CAETANO: Na tradição da música popular brasileira, o que foi ou é mais inspirador ou definidor do estilo a que você chegou com a Orkestra?

LETIERES: A estética estrutural da música sacra afro-brasileira.

LETIERES: A sua obra aponta pro futuro, sempre. Mesmo quando se trata de uma canção que é bem popular, a estética estrutural da canção conecta com a contemporaneidade aos meus olhos e ouvidos. Como você vê este aspecto?

CAETANO: Apenas fico honrado em ouvir isso dito por você. Sempre me considerei — e me considero — um quase não músico. Além de Gil e tantos superdotados musicais que encontrei na profissão, conheci, desde a infância, talentos musicais inegáveis.

Queria homenagear Leíta, filha de Dona Cecília, que toca piano desde menina e entende as harmonias de modo instintivo. Hoje ela é fã de Milton. Eu conseguia tirar a tônica e a dominante das músicas e nada mais. Depois, vendo Gil, aumentei meu repertório de acordes. Pensei que tinha ideias (nem eram ideias musicais) úteis a meus colegas mais próximos, que os ajudaria e logo deixaria a música. Talvez essas ideias extra-musicais tenham sido usadas pelo pouquinho de música que há dentro de mim e eu tenha trazido os sonhos do que faria em cinema, em pintura, para dentro da minha música.

Acho o resultado errático. Mas também pode ser surpreendente. Há canções minhas de 1963 que agradaram a colegas como Edu Lobo, Wanda Sá, Dori, Francis Hime e hoje eu entendo mais por quê.

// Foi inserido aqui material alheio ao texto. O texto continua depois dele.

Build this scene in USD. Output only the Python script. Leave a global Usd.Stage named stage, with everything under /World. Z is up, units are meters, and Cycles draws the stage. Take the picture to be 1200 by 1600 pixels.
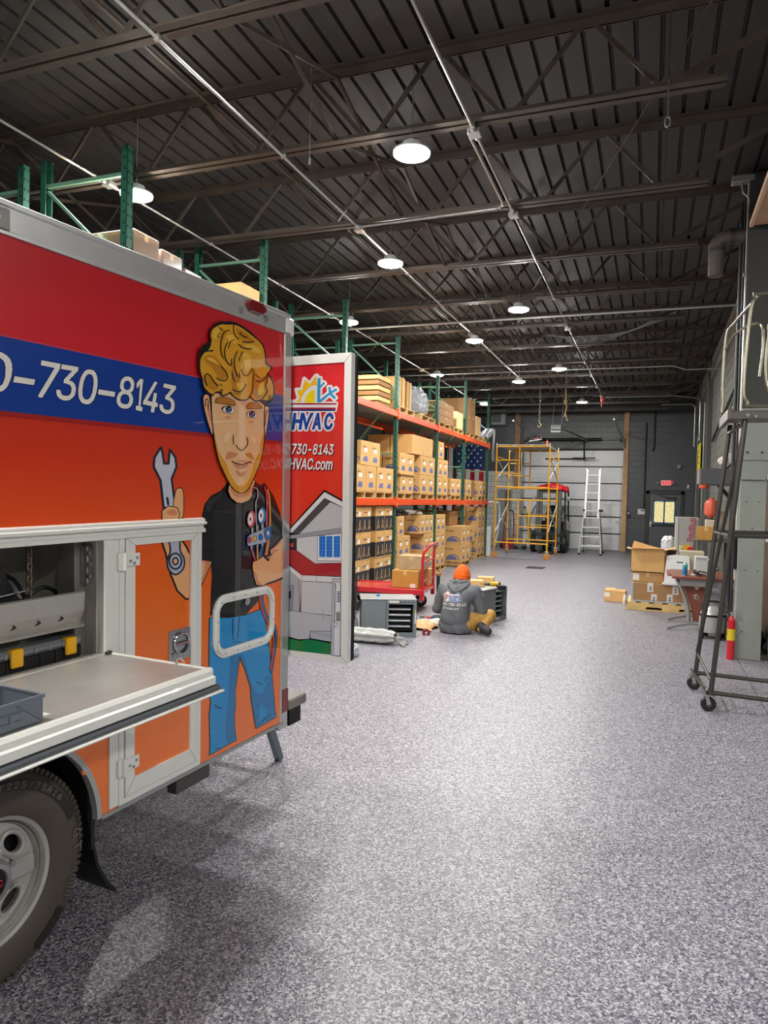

LETIERES: Ritmicamente, várias musicas são desafiadoras e propõem este “novo”, esta re-construção por uma via original ("Nine of ten", "13 de Maio", "Neolithic Man", "Aracaju", "Pulsar" etc. etc. Estas composições são de alguma forma iniciadas pela questão rítmica? Ou quando este fato aconteceu?

CAETANO: A forma dessas veio da decisão rítmica. "13 de Maio" foi pensada para ser em 5. "Pulsar" nasceu dos versos do poema, o ritmo foi sugerido pelos versos. "Neolithic Man" veio da ideia, mas o ritmo foi definido logo no começo. "O homem velho" também. Veio a ideia e fui pondo frases em três sobre base em quatro tempos. Tudo aconteceu de forma orgânica, mas a consciência da peculiaridade rítmica esteve quase sempre presente.

LETIERES: O seu engajamento político (em suas várias formas: estética, militante, libertária etc.) na sua arte e na vida eu percebo como um fato constante, presente e também muito inspirador pra mim. Como você enxerga isso, refletido em sua obra? 

CAETANO: Quando comecei não pensava nisso. Embora tenha feito um samba para o CPC da Une a pedido de colegas, em Salvador ("Samba em paz", que Elis gravou anos depois). Depois passei a achar que tinha política nas harmonias, no ritmo escolhido, nas estruturas, em tudo. Ainda penso mais ou menos assim.